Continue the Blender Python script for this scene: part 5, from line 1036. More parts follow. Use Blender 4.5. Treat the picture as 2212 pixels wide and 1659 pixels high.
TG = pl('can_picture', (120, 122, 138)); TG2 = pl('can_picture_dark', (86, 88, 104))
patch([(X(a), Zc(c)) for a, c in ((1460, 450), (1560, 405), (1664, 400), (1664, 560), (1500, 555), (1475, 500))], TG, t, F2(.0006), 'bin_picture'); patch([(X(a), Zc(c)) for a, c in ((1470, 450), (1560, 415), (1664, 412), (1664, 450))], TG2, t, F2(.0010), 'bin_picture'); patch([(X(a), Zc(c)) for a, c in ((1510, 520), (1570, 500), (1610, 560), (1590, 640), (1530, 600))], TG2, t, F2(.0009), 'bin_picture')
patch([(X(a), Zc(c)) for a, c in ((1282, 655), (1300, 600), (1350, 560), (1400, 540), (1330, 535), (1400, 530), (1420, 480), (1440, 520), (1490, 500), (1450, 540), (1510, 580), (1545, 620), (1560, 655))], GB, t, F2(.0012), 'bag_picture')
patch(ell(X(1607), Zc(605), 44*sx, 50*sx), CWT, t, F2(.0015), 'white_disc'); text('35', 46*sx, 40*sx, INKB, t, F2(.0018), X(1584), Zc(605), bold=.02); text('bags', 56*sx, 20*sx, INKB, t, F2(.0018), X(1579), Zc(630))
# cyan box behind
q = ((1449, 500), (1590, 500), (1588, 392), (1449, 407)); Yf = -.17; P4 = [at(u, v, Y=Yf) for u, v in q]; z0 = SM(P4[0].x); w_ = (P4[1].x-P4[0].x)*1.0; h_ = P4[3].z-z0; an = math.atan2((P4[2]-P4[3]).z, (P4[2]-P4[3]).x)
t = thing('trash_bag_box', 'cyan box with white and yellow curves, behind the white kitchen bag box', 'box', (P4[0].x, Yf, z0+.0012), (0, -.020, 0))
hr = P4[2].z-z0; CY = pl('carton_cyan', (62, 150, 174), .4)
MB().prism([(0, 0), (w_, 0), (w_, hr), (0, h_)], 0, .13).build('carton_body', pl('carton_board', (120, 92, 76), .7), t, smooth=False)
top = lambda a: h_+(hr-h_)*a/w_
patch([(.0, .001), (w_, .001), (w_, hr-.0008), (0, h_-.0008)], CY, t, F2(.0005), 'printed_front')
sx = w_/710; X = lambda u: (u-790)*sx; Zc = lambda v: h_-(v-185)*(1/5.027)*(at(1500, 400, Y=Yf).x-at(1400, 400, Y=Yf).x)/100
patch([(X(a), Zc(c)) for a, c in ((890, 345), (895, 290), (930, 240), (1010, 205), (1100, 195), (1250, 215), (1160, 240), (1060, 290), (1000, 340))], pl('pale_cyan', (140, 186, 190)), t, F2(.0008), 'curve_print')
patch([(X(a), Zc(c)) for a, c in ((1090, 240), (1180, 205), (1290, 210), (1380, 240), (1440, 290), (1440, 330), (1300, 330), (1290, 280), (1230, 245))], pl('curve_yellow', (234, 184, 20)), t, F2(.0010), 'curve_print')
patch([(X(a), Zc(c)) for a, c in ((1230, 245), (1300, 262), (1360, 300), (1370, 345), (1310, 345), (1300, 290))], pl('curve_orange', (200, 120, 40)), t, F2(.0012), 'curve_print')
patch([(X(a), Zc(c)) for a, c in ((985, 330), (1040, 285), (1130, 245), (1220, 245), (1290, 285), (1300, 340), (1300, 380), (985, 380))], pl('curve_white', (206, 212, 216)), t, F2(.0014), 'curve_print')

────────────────

All of the material above needs to be retyped word for word.

Continue the Blender Python script for this scene: part 5, from line 1036. More parts follow. Use Blender 4.5. Treat the picture as 2212 pixels wide and 1659 pixels high.
TG = pl('can_picture', (120, 122, 138)); TG2 = pl('can_picture_dark', (86, 88, 104))
patch([(X(a), Zc(c)) for a, c in ((1460, 450), (1560, 405), (1664, 400), (1664, 560), (1500, 555), (1475, 500))], TG, t, F2(.0006), 'bin_picture'); patch([(X(a), Zc(c)) for a, c in ((1470, 450), (1560, 415), (1664, 412), (1664, 450))], TG2, t, F2(.0010), 'bin_picture'); patch([(X(a), Zc(c)) for a, c in ((1510, 520), (1570, 500), (1610, 560), (1590, 640), (1530, 600))], TG2, t, F2(.0009), 'bin_picture')
patch([(X(a), Zc(c)) for a, c in ((1282, 655), (1300, 600), (1350, 560), (1400, 540), (1330, 535), (1400, 530), (1420, 480), (1440, 520), (1490, 500), (1450, 540), (1510, 580), (1545, 620), (1560, 655))], GB, t, F2(.0012), 'bag_picture')
patch(ell(X(1607), Zc(605), 44*sx, 50*sx), CWT, t, F2(.0015), 'white_disc'); text('35', 46*sx, 40*sx, INKB, t, F2(.0018), X(1584), Zc(605), bold=.02); text('bags', 56*sx, 20*sx, INKB, t, F2(.0018), X(1579), Zc(630))
# cyan box behind
q = ((1449, 500), (1590, 500), (1588, 392), (1449, 407)); Yf = -.17; P4 = [at(u, v, Y=Yf) for u, v in q]; z0 = SM(P4[0].x); w_ = (P4[1].x-P4[0].x)*1.0; h_ = P4[3].z-z0; an = math.atan2((P4[2]-P4[3]).z, (P4[2]-P4[3]).x)
t = thing('trash_bag_box', 'cyan box with white and yellow curves, behind the white kitchen bag box', 'box', (P4[0].x, Yf, z0+.0012), (0, -.020, 0))
hr = P4[2].z-z0; CY = pl('carton_cyan', (62, 150, 174), .4)
MB().prism([(0, 0), (w_, 0), (w_, hr), (0, h_)], 0, .13).build('carton_body', pl('carton_board', (120, 92, 76), .7), t, smooth=False)
top = lambda a: h_+(hr-h_)*a/w_
patch([(.0, .001), (w_, .001), (w_, hr-.0008), (0, h_-.0008)], CY, t, F2(.0005), 'printed_front')
sx = w_/710; X = lambda u: (u-790)*sx; Zc = lambda v: h_-(v-185)*(1/5.027)*(at(1500, 400, Y=Yf).x-at(1400, 400, Y=Yf).x)/100
patch([(X(a), Zc(c)) for a, c in ((890, 345), (895, 290), (930, 240), (1010, 205), (1100, 195), (1250, 215), (1160, 240), (1060, 290), (1000, 340))], pl('pale_cyan', (140, 186, 190)), t, F2(.0008), 'curve_print')
patch([(X(a), Zc(c)) for a, c in ((1090, 240), (1180, 205), (1290, 210), (1380, 240), (1440, 290), (1440, 330), (1300, 330), (1290, 280), (1230, 245))], pl('curve_yellow', (234, 184, 20)), t, F2(.0010), 'curve_print')
patch([(X(a), Zc(c)) for a, c in ((1230, 245), (1300, 262), (1360, 300), (1370, 345), (1310, 345), (1300, 290))], pl('curve_orange', (200, 120, 40)), t, F2(.0012), 'curve_print')
patch([(X(a), Zc(c)) for a, c in ((985, 330), (1040, 285), (1130, 245), (1220, 245), (1290, 285), (1300, 340), (1300, 380), (985, 380))], pl('curve_white', (206, 212, 216)), t, F2(.0014), 'curve_print')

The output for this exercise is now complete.